> **Stated goal**
Everything from the first line of the records below through the line containing "b = MB(); b.box(-w" is to be retyped exactly; leave out the rest.

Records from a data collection
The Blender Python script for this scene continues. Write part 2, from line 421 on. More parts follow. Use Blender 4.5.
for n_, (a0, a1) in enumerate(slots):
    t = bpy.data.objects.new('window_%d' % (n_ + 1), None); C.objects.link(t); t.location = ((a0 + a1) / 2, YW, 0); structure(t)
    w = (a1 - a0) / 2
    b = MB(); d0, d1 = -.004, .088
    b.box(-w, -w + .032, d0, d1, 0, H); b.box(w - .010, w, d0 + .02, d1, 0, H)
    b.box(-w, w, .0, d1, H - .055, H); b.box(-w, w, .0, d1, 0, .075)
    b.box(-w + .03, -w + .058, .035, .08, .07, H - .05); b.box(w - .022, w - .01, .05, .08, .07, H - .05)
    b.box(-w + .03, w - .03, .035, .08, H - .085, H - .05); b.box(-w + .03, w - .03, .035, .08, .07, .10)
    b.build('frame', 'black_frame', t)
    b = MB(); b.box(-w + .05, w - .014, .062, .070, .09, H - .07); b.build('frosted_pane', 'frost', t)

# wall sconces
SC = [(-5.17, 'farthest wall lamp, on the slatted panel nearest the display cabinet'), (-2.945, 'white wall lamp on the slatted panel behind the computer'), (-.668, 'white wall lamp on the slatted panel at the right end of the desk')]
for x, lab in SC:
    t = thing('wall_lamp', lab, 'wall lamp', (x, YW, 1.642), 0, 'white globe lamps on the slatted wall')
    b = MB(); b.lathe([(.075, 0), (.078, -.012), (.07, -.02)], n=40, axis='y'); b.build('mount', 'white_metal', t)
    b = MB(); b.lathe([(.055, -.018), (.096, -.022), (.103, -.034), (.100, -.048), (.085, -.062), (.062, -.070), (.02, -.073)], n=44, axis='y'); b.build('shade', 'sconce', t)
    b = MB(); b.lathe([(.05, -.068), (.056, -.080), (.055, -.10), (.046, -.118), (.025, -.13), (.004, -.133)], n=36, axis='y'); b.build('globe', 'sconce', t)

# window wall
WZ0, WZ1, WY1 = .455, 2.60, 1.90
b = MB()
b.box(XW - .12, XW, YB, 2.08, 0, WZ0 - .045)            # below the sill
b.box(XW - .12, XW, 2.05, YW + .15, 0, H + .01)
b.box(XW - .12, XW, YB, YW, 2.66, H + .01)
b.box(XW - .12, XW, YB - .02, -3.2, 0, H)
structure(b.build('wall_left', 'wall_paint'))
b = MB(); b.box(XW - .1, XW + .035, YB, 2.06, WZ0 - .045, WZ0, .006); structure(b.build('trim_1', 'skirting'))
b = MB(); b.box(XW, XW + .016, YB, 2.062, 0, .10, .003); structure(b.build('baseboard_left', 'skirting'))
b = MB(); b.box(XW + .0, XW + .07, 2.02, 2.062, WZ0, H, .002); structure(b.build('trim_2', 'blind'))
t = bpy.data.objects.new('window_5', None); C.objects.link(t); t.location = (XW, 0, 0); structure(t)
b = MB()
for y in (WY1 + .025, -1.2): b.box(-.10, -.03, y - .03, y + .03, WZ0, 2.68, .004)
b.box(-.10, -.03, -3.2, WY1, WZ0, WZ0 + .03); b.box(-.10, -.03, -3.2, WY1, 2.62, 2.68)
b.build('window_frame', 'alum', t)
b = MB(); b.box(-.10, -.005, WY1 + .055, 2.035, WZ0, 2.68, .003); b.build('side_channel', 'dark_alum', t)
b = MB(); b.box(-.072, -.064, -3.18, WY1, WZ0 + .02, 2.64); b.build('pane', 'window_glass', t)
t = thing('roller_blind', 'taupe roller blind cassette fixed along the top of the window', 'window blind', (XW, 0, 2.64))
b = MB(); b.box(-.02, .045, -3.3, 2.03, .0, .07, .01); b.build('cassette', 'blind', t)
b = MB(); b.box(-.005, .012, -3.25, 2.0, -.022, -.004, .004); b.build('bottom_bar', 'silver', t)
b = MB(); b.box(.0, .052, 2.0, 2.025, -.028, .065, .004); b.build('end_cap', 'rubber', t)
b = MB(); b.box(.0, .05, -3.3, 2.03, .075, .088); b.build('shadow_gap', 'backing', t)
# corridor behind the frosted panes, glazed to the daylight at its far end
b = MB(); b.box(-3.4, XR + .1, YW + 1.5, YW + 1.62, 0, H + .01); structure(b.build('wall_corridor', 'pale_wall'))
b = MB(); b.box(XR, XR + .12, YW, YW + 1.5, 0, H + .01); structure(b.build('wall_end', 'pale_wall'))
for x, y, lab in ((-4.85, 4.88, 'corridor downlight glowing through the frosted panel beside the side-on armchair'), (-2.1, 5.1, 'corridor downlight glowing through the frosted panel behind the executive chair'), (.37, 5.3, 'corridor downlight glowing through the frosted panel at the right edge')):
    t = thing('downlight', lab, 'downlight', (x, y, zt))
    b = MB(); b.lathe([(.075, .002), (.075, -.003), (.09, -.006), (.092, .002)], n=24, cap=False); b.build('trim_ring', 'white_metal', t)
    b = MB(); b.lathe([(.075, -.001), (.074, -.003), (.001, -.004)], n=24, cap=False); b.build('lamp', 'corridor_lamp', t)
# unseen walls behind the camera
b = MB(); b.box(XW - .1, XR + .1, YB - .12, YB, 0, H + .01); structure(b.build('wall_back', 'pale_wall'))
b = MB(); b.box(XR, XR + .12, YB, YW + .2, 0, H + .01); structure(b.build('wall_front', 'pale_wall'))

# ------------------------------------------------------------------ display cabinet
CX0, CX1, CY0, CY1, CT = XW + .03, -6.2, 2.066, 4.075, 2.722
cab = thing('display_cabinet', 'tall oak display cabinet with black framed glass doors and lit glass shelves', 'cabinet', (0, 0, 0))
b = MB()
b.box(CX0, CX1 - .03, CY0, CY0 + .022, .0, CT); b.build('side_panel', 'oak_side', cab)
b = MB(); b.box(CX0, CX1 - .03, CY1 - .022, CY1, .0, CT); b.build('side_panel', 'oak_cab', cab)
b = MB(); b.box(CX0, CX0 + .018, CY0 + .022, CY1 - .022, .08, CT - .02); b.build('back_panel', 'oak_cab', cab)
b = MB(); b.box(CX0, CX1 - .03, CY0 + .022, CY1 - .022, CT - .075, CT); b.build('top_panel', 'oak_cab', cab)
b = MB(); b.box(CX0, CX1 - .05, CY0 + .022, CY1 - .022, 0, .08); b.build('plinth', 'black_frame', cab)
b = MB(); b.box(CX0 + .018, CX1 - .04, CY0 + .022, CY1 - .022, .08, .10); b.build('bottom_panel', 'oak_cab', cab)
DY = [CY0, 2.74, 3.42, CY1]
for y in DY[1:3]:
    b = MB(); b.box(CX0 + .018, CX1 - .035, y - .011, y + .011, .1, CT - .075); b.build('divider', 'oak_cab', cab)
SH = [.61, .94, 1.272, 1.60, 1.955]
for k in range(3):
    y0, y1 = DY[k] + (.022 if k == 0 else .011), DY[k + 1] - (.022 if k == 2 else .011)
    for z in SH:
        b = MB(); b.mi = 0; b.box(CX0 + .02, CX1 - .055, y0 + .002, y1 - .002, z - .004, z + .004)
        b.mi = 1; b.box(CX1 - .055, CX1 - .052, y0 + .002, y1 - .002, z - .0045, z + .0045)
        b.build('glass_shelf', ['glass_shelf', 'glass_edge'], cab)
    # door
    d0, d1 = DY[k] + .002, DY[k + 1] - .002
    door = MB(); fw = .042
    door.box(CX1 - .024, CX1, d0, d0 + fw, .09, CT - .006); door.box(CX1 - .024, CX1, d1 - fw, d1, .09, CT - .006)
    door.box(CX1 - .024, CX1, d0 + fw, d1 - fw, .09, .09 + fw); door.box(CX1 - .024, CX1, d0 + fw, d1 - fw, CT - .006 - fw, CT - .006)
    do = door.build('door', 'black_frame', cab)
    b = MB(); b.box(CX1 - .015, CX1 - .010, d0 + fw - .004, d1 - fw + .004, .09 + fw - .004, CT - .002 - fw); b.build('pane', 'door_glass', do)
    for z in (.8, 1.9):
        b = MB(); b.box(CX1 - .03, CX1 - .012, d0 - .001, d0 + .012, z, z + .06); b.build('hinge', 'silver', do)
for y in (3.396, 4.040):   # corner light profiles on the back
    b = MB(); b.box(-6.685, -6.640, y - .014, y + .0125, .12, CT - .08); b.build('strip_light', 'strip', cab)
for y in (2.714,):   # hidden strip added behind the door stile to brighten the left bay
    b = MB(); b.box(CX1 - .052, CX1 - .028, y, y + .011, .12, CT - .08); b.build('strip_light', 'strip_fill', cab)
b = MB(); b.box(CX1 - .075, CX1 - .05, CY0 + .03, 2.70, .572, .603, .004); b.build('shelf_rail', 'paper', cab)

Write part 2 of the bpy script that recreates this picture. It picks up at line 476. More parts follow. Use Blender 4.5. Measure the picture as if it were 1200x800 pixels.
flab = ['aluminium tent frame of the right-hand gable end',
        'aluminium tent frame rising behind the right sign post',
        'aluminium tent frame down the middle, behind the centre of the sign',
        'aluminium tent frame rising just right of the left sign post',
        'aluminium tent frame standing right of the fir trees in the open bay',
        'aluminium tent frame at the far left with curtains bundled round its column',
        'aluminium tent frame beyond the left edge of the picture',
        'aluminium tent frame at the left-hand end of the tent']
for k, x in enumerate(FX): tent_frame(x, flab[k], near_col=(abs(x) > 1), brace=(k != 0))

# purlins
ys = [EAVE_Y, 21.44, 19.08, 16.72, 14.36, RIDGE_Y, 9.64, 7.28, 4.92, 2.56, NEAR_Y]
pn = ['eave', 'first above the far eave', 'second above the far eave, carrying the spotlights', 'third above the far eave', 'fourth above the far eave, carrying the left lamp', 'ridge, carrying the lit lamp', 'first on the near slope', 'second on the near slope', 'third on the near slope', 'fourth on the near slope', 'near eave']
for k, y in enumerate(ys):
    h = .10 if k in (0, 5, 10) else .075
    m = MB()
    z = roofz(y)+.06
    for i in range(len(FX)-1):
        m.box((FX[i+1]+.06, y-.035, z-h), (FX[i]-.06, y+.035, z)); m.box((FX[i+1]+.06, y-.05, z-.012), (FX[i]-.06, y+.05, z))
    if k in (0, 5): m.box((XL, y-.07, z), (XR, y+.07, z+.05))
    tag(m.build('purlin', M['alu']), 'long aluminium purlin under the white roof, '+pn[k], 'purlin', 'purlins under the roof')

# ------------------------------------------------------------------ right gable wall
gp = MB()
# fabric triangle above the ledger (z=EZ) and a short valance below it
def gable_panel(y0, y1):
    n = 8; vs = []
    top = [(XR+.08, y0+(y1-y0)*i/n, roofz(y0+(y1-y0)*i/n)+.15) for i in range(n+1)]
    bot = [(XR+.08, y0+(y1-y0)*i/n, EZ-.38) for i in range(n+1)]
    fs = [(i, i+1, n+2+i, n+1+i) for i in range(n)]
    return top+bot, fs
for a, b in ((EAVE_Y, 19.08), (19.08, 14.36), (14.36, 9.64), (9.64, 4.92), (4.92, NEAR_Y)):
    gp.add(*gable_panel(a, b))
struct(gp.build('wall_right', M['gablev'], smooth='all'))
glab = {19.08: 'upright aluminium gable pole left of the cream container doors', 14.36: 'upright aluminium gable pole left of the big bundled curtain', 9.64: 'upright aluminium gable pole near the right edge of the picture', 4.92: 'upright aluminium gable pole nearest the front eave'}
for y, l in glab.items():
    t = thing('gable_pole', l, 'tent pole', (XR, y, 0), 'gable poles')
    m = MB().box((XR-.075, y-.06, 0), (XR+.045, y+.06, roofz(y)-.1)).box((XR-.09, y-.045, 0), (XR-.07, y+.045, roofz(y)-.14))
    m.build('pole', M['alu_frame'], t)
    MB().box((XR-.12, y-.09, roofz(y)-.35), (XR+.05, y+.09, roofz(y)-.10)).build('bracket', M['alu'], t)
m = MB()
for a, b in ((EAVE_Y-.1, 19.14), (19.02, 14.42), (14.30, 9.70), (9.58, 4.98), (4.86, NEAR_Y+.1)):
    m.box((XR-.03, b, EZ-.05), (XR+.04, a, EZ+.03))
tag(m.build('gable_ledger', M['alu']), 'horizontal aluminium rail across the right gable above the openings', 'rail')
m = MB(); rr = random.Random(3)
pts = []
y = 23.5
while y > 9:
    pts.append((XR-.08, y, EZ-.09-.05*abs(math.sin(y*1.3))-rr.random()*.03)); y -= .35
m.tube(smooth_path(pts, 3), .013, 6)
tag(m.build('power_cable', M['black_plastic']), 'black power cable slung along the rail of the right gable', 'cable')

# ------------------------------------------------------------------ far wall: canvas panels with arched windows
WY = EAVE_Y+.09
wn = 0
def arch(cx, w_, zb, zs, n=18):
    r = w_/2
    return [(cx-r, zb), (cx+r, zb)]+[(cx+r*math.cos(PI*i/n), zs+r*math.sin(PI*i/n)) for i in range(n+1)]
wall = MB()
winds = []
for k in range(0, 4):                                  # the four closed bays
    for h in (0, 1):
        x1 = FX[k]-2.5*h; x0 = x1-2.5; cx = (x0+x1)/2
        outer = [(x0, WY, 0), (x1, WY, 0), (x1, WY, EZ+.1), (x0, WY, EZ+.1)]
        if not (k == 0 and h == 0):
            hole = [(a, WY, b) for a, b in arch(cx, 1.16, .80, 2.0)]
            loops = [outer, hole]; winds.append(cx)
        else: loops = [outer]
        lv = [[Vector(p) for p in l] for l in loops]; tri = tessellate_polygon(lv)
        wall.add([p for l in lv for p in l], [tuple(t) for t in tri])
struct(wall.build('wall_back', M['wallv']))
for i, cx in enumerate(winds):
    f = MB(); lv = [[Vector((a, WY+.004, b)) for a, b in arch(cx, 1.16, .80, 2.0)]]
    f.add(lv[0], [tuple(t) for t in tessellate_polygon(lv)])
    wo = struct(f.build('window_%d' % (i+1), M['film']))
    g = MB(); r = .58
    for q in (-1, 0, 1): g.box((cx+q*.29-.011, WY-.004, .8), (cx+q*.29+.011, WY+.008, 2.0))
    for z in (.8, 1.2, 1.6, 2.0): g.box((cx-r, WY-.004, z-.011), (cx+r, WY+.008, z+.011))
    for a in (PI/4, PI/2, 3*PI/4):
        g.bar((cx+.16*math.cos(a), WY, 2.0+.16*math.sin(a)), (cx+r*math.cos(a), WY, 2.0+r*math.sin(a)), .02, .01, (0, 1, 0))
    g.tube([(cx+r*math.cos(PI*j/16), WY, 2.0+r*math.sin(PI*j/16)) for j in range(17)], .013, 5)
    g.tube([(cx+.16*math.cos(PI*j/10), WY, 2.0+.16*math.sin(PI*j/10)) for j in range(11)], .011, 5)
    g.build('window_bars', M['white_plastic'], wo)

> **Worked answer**
The Blender Python script for this scene continues. Write part 2, from line 421 on. More parts follow. Use Blender 4.5.
for n_, (a0, a1) in enumerate(slots):
    t = bpy.data.objects.new('window_%d' % (n_ + 1), None); C.objects.link(t); t.location = ((a0 + a1) / 2, YW, 0); structure(t)
    w = (a1 - a0) / 2
    b = MB(); d0, d1 = -.004, .088
    b.box(-w, -w + .032, d0, d1, 0, H); b.box(w - .010, w, d0 + .02, d1, 0, H)
    b.box(-w, w, .0, d1, H - .055, H); b.box(-w, w, .0, d1, 0, .075)
    b.box(-w + .03, -w + .058, .035, .08, .07, H - .05); b.box(w - .022, w - .01, .05, .08, .07, H - .05)
    b.box(-w + .03, w - .03, .035, .08, H - .085, H - .05); b.box(-w + .03, w - .03, .035, .08, .07, .10)
    b.build('frame', 'black_frame', t)
    b = MB(); b.box(-w + .05, w - .014, .062, .070, .09, H - .07); b.build('frosted_pane', 'frost', t)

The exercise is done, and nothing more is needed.